**REQUEST:** Wherever "Blender" appears in a line, copy that line.

**INPUT ROWS:**
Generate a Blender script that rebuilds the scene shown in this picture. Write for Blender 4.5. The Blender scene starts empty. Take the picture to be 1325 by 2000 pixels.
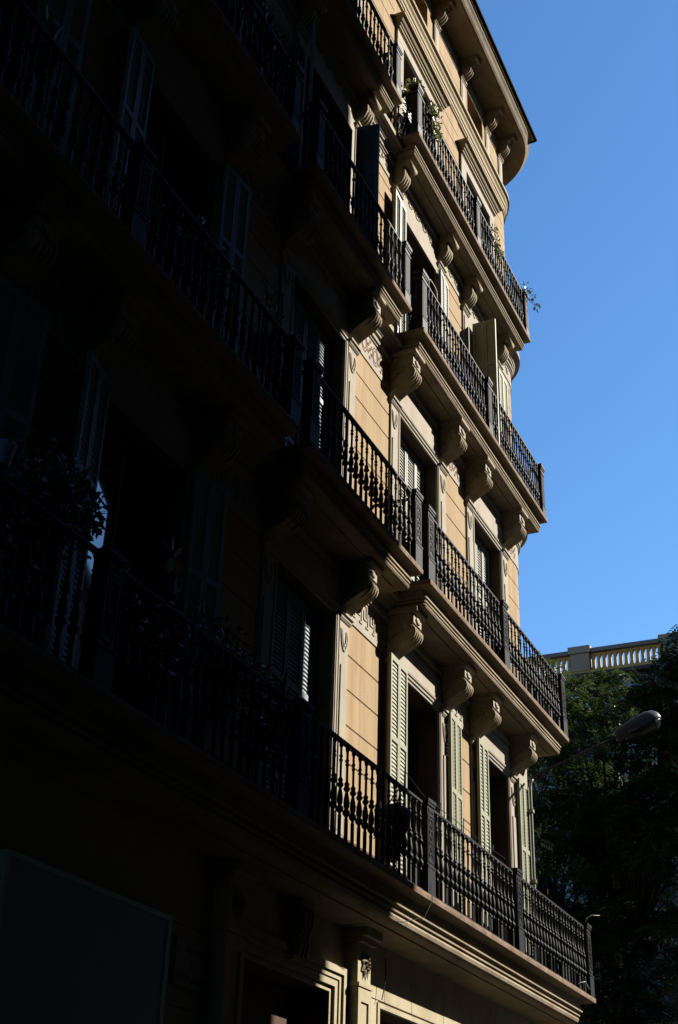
import bpy, math, random
import numpy as np
from mathutils import Matrix, Vector

random.seed(7)
rng = np.random.default_rng(11)
scene = bpy.context.scene
COL = scene.collection
R_ = math.radians

# ------------------------------------------------------------------ camera
# world: X along the facade (to the right), Y into the facade, Z up; facade plane is y = 0
CAM = Vector((0.0, -6.0, 1.6))
PX = Vector((662.5, 1000.0)); VH = Vector((2016.8, 2490.0)); VV = Vector((821.0, -3598.0))
F = math.sqrt(-(VH - PX).dot(VV - PX))
ax = Vector((VH.x - PX.x, VH.y - PX.y, F)).normalized()
az = Vector((VV.x - PX.x, VV.y - PX.y, F)).normalized()
ay = az.cross(ax)
RM = Matrix(((ax.x, ay.x, az.x), (ax.y, ay.y, az.y), (ax.z, ay.z, az.z)))   # camera-space <- world
RT = RM.transposed()
right = RT @ Vector((1, 0, 0)); up = -(RT @ Vector((0, 1, 0))); back = -(RT @ Vector((0, 0, 1)))
cam_d = bpy.data.cameras.new('camera')
cam_d.sensor_fit = 'VERTICAL'; cam_d.sensor_height = 24.0; cam_d.lens = F / 2000.0 * 24.0
cam_d.clip_start = 0.1; cam_d.clip_end = 2000
cam = bpy.data.objects.new('camera', cam_d); COL.objects.link(cam)
cam.matrix_world = Matrix(((right.x, up.x, back.x, CAM.x), (right.y, up.y, back.y, CAM.y), (right.z, up.z, back.z, CAM.z), (0, 0, 0, 1)))
scene.camera = cam

# ------------------------------------------------------------------ sky, sun, exposure
SUN_AZ, SUN_EL = R_(40.0), R_(34.6)       # azimuth from the facade normal towards +X
SUN = Vector((math.sin(SUN_AZ) * math.cos(SUN_EL), -math.cos(SUN_AZ) * math.cos(SUN_EL), math.sin(SUN_EL)))
world = bpy.data.worlds.new('World'); scene.world = world; world.use_nodes = True
wn = world.node_tree.nodes; wl = world.node_tree.links
sky = wn.new('ShaderNodeTexSky'); sky.sky_type = 'NISHITA'; sky.sun_disc = False
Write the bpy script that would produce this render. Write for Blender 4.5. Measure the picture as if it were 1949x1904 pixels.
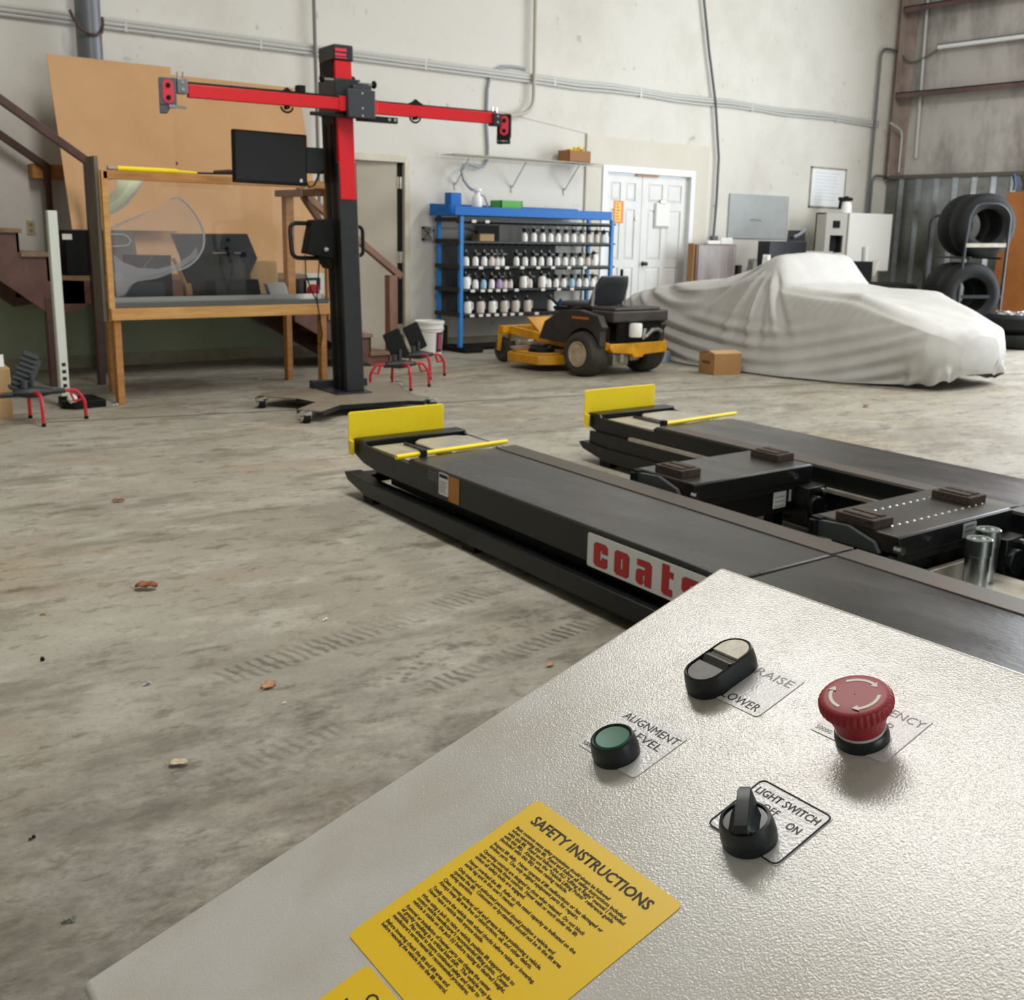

**CORRECT ANSWER:**
Generate a Blender script that rebuilds the scene shown in this picture. Write for Blender 4.5. The Blender scene starts empty. Take the picture to be 1325 by 2000 pixels.
Write the bpy script that would produce this render. Write for Blender 4.5. Measure the picture as if it were 1949x1904 pixels.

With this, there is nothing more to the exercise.